Ensayo

En tiempo de guerra

de Pierce O’Donnell

7 diciembre, 2006 01:00

Foto: Carlets

Traduc. J.L. Gil. Galaxia Gutenberg /Cïrculo de Lectores. Barcelona, 2006. 652 pp, 32 e.

En 1942 dos submarinos depositaron en las costas de los Estados Unidos a ocho agentes alemanes en misión de sabotaje. Puesto que penetraron en territorio enemigo sin uniforme, las normas habituales de la guerra les exponían a una ejecución inmediata si eran capturados. Cuando lo fueron, antes de que hubieran podido cometer ningún atentado, el presidente Franklin D. Roosevelt decidió que fueran juzgados a puerta cerrada por una comisión militar. Se trataba de un episodio menor, dentro del gran drama que vivía por entonces el mundo, pero el caso adquirió una gran relevancia jurídica cuando el defensor que se les designó, el coronel Kenneth C. Royall -un prestigioso abogado que se había reincorporado a las fuerzas armadas tras el ataque de Pearl Harbour- recurrió ante el Tribunal Supremo en nombre de sus defendidos. El fallo del alto tribunal sentó entonces un precedente que en los últimos años se ha citado mucho en relación con la situación de los presos de Guantanamo.

Pierce O’Donnell, uno de los abogados más influyentes de América, ha expuesto los detalles de este episodio en un libro muy bien documentado y con un excelente pulso narrativo -bien mantenido en la traducción española-, que concluye con cien páginas dedicadas a analizar el polémico tema de los combatientes enemigos ilegales hoy recluidos en Guantanamo y otros lugares. Su tesis es muy clara: los principios constitucionales deben ser mantenidos sobre todo en los momentos más difíciles, como los de la Segunda Guerra Mundial o los de la actual guerra contra el terrorismo. En el año 1942 el Tribunal Supremo reconoció la legalidad de la comisión militar instituida por Roosevelt, que condenó a muerte a seis de los acusados, pero las medidas adoptadas por George Bush en relación con los combatientes ilegales enemigos capturados en el curso de la guerra contra el terrorismo son mucho más discutibles desde el punto de vista jurídico.

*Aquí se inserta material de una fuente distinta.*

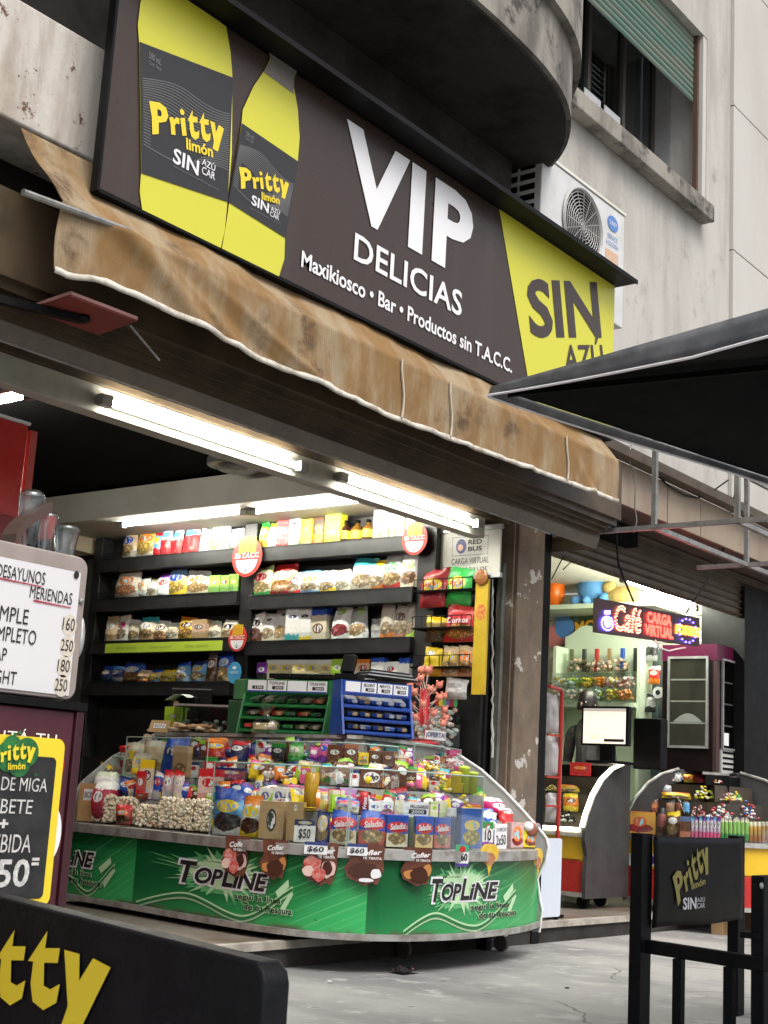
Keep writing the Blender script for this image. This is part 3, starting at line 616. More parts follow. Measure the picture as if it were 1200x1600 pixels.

El internamiento de sospechosos en tiempos de guerra tiene en Estados Unidos un precedente terrible, que Pierce examina también en su libro. Se trata de la decisión de Roosevelt en febrero de 1942 por la que todos los ciudadanos de origen japonés que residían en los estados de la costa Oeste fueran desplazados. En consecuencia 117.000 hombres, mujeres y niños, ciudadanos americanos en su mayoría, de cuya deslealtad no había prueba alguna, fueron realojados en remotos lugares del interior hasta el fin de las hostilidades. Ningún tribunal dio amparo a sus demandas y hubieron de transcurrir treinta años antes de que el presidente Ford reconociera la enorme injusticia cometida, que respondió a una actitud racista.

Pierce espera que, en el contexto de la actual guerra del terrorismo, se imponga la gran tradición americana de defensa de las libertades. Y en los casi dos años transcurridos desde que escribió su libro, se han producido hechos importantes en ese sentido. El capitán de corbeta Charles Swift, defensor de uno de los pocos presos de Guantanamo procesados hasta ahora -Salim Hamdan, chofer del propio Bin Laden- presentó una demanda porque las normas de las comisiones militares establecidas al efecto vulneraban la legalidad, y en junio de este año el Tribunal Supremo le ha dado la razón. Esto ha forzado al presidente Bush a solicitar al Congreso norteamericano una ley que regulara el trato de los combatientes ilegales extranjeros detenidos, algo que hasta entonces había evitado. Dicha ley, en cuya formulación han jugado un papel decisivo tres senadores republicanos, incluido John McCain, empeñados en que los Estados Unidos se atenga a las convenciones de Ginebra sobre el derecho de guerra, ha sido aprobada en septiembre pasado. Aunque su contenido ha sido objeto de críticas contrapuestas, lo fundamental es que los presos de Guantánamo y de las cárceles secretas han quedado bajo la protección de la ley.

Quienes son capaces de renunciar a las libertades esenciales para obtener una seguridad temporal -escribió Benjamin Franklin- no merecen ni la libertad ni la seguridad. Un sabio consejo, que el Tribunal Supremo y el Congreso han seguido al poner fin al limbo jurídico en el que se encontraban cientos de detenidos.